Not what you needed?

Nils Torben
August 16, 2011 9:31 AM

Connecting the cameras to the router through cables would do the job? But that's not in question?

My experience is that wireless devices often don't have wired as an option. Similarly wireless security cameras are often used specifically because wired connections are not an option. But yes, a wired connection would side-step the issue.

August 16, 2011 11:00 AM

Good tutorial.I have a router and the 123 easy instructions were not easy for me.I do not even see a program that shows if i have the ability to access a Wi=Fi.On my last
computer running XP it was easy.I am not hooked up yet? i planned to have 2 computers running the same program!

Georges Oth
August 17, 2011 2:37 AM

There is still another argument for avoiding the "solutions" with an open acces point, at least this side of the Atlantic: if your open network(-part) is used by someone driving by to do illegal things via on your network-connections, and you cannot prove that you have taken action to prevent this scenario, YOU are legally responsible for the consequences of the unwanted visitor's doings.
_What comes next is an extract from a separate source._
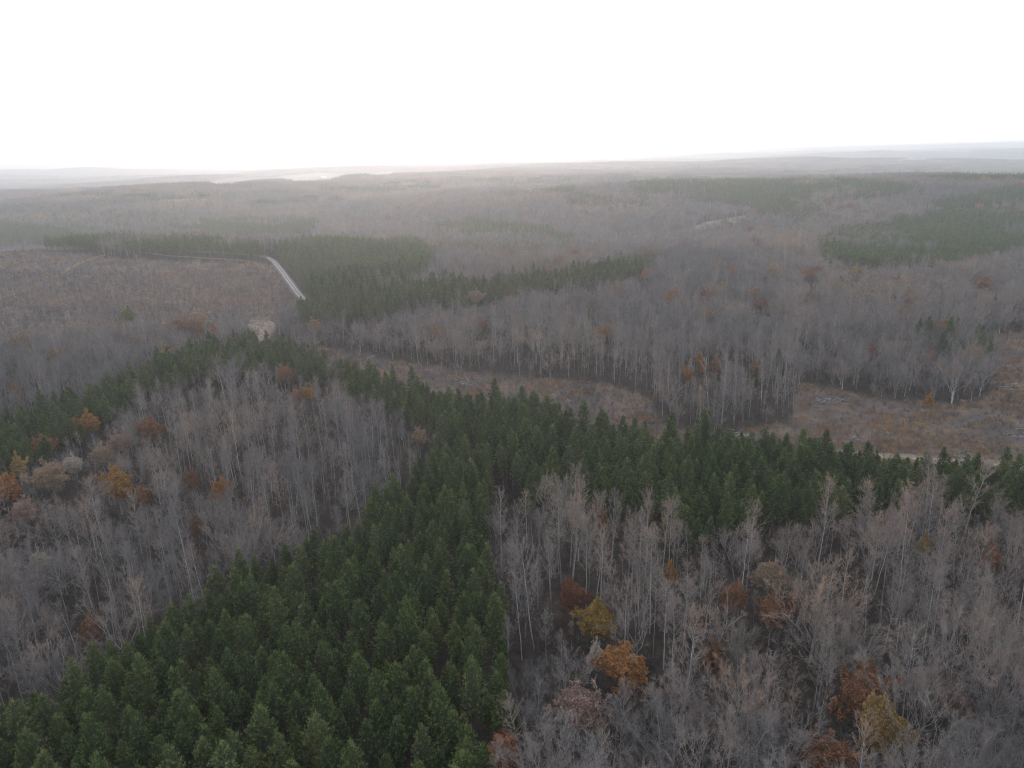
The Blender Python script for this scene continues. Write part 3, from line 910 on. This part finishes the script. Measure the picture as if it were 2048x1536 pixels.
# pines
xa, ya = grid(4.6, 80, D2, 0.30)
rg = region(xa, ya)
keep = (rg == 1) | ((rg == 2) & (rng.random(len(xa)) < 0.30)) | ((rg == 0) & (rng.random(len(xa)) < 0.004) & (ya > 280))
rd = road_dist(xa, ya)
keep &= (rd > 4.5) & (rng.random(len(xa)) > 0.06)
xa, ya = xa[keep], ya[keep]
k = off_named(xa, ya); xa, ya = xa[k], ya[k]
da = np.hypot(xa, ya)
pxx, pyy = project(xa, ya, T(xa, ya) + 9)
sca = rng.normal(1.05, 0.11, len(xa)).clip(0.68, 1.34) * (1 + 0.10 * np.sin(xa * 0.05 + 1) * np.cos(ya * 0.043))
rota = rng.uniform(0, 6.28, len(xa))
infr = (pxx > 5) & (pxx < 2043) & (pyy < 1560)
order = np.argsort(np.where(infr, da, 1e9))[:300]
is_ind = np.zeros(len(xa), bool); is_ind[order] = True

def pine_label(px, py):
    if py > 1390:
        r_ = 'at the very bottom of the plantation'
    elif py > 1250: r_ = 'in the middle rows of the plantation'
    elif py > 1100: r_ = 'in the upper rows of the plantation'
    else: r_ = 'in the plantation neck'
    if py > 1100:
        c_ = 'towards its left corner' if px < 430 else ('near its centre' if px < 740 else 'towards its right edge')
    else: c_ = 'by the crossing belt'
    return 'dark green pointed pine %s, %s' % (r_, c_), 'pines %s %s' % (r_, c_)
for i in order:
    kd = int(rng.integers(0, len(pine_me)))
    root = empty('pine_tree', (xa[i], ya[i], float(T(xa[i], ya[i]))), rota[i], float(sca[i]))
    root.rotation_euler = (rng.normal() * 0.02, rng.normal() * 0.02, rota[i])
    lb, gp = pine_label(pxx[i], pyy[i])
    tag(root, lb, 'pine tree', gp)
    for nm, me in zip(('trunk', 'crown'), pine_me[kd]):
        o = bpy.data.objects.new(nm, me); o.parent = root; C.objects.link(o)
rest = ~is_ind
far = da > D1
nP = len(pines_raw)
allp = [join(a, b) for a, b in [(p[0], p[1]) for p in pines_raw]]
pine_join = [j.mesh('pine_whole', [PB, NM, PB, MAT['lit_shoot']]) for j in allp] + [join(p[0], p[1]).mesh('pine_far', [PB, NM, PB, MAT['lit_shoot']]) for p in pines_low]
idx = np.where(far, nP + rng.integers(0, len(pines_low), len(xa)), rng.integers(0, nP, len(xa)))
scatter('pine_woods', pine_join, instances(xa, ya, 0)[rest], idx[rest], rota[rest], sca[rest],
        'green pine belts and plantations beyond the nearest pines', 'pine woods', rng.normal(size=(rest.sum(), 2)) * 0.02)

# bare trees
SLENDER = [[(1000, 930), (1250, 960), (1500, 960), (2048, 950), (2500, 960), (2500, 1230), (2048, 1230), (1500, 1200), (1000, 1250)],
           [(330, 720), (560, 720), (760, 800), (900, 850), (880, 980), (700, 1050), (420, 1000), (300, 850)],
           [(660, 660), (1600, 690), (1600, 800), (1250, 800), (660, 720)], [(150, 1050), (420, 1050), (420, 1250), (150, 1250)]]
BROAD = [[(-300, 830), (300, 820), (420, 980), (380, 1060), (150, 1100), (150, 1300), (-300, 1350)], [(1000, 1250), (2500, 1230), (2500, 1900), (1000, 1900)]]
xb, yb = grid(5.6, 80, D2, 0.44)
rg = region(xb, yb)
q = rng.random(len(xb))
clump = 0.5 + 0.5 * np.sin(xb * 0.031 + 2 * np.sin(yb * 0.017)) * np.sin(yb * 0.027 + 1.3)
keep = ((rg == 0) & (q < 0.74 + 0.22 * clump)) | ((rg == 2) & (q < 0.6)) | ((rg == 3) & (q < np.where(project(xb, yb, T(xb, yb))[1] > 560, 0.34, 0.12))) | ((rg == 4) & (q < 0.035)) | ((rg == 1) & (q < 0.003))
keep &= road_dist(xb, yb) > 6
xb, yb, rg = xb[keep], yb[keep], rg[keep]
k = off_named(xb, yb, 0.75); xb, yb, rg = xb[k], yb[k], rg[k]
db = np.hypot(xb, yb)
# a wood is lower where it meets the pines and the clearings: no tall tree stands right against them
def top_px(h):
    return project(xb, yb, T(xb, yb) + h)
shr = np.ones(len(xb))
tx, ty = top_px(21.0); ux, uy = top_px(13.0)
shr[anyof(tx, ty, PINES) & (rg == 0)] = 0.62
k = ~(anyof(ux, uy, PINES) & (rg == 0) & (rng.random(len(xb)) < 0.9))
mx_, my_ = top_px(15.0); lx_, ly_ = top_px(7.0)
shr[anyof(mx_, my_, CLEAR_STRIP + DARK_GAP) & (rg == 0)] = 0.6
k &= ~(anyof(lx_, ly_, CLEAR_STRIP + DARK_GAP) & (rg == 0) & (rng.random(len(xb)) < 0.9))
# and none tall enough to hide the coloured trees that stand out of the wood
for (qx, qy, qw, *_x), (ax, ay, ar) in zip(AUT, aut_pos):
    near = (db < math.hypot(ax, ay)) & (np.abs(tx - qx) < qw * 0.5 + 5) & (ty < qy + qw * 0.2) & (my_ > qy - 20)
    shr[near] = 0.5
    k &= ~(near & (ly_ < qy + qw * 0.15))
xb, yb, rg, shr = xb[k], yb[k], rg[k], shr[k]
db = np.hypot(xb, yb)
pxb, pyb = project(xb, yb, T(xb, yb) + 14)
ps = np.full(len(xb), 0.30)
ps[anyof(pxb, pyb, SLENDER)] = 0.82
ps[anyof(pxb, pyb, BROAD)] = 0.34
ps[rg == 3] = 0.85
iss = rng.random(len(xb)) < ps
scb = rng.normal(0.94, 0.15, len(xb)).clip(0.5, 1.25)
scb = np.where(rng.random(len(xb)) < 0.25, scb * 0.66, scb)
scb = scb * np.where((pxb > 990) & (pyb > 850), 1.0, 0.84)
scb = np.where(rg == 3, scb * 0.55, scb)
scb = np.where(rg == 4, scb * 0.42, scb)
scb = np.where(shr < 1, np.minimum(scb, 1.0) * shr, scb)
rotb = rng.uniform(0, 6.28, len(xb))
infr = (pxb > 5) & (pxb < 2043) & (pyb < 1550)
tiltb = rng.normal(size=(len(xb), 2)) * 0.045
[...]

And that can be very expensive (loss and damage, even time in jail, ....)

Morpheus Exegis
January 4, 2012 8:03 AM

This seems like a fairly recent article. one alternative way i can see is a capture portal. that should allow any device to connect to your network but will redirect them to a radius based authentication. this way you should be able to protect a prat of your network. it is not a full solution for your problem but it does help a bit more than letting someone get unsecured access to even a part of your network. theoretically speaking if someone has access to your network and disrupts your internet connection the rest of your LAN suffers. In my lab we have similiar situation with HP's older ipaqs being used and a capture portal with encrypted cookie helps keep some of the bad guys out.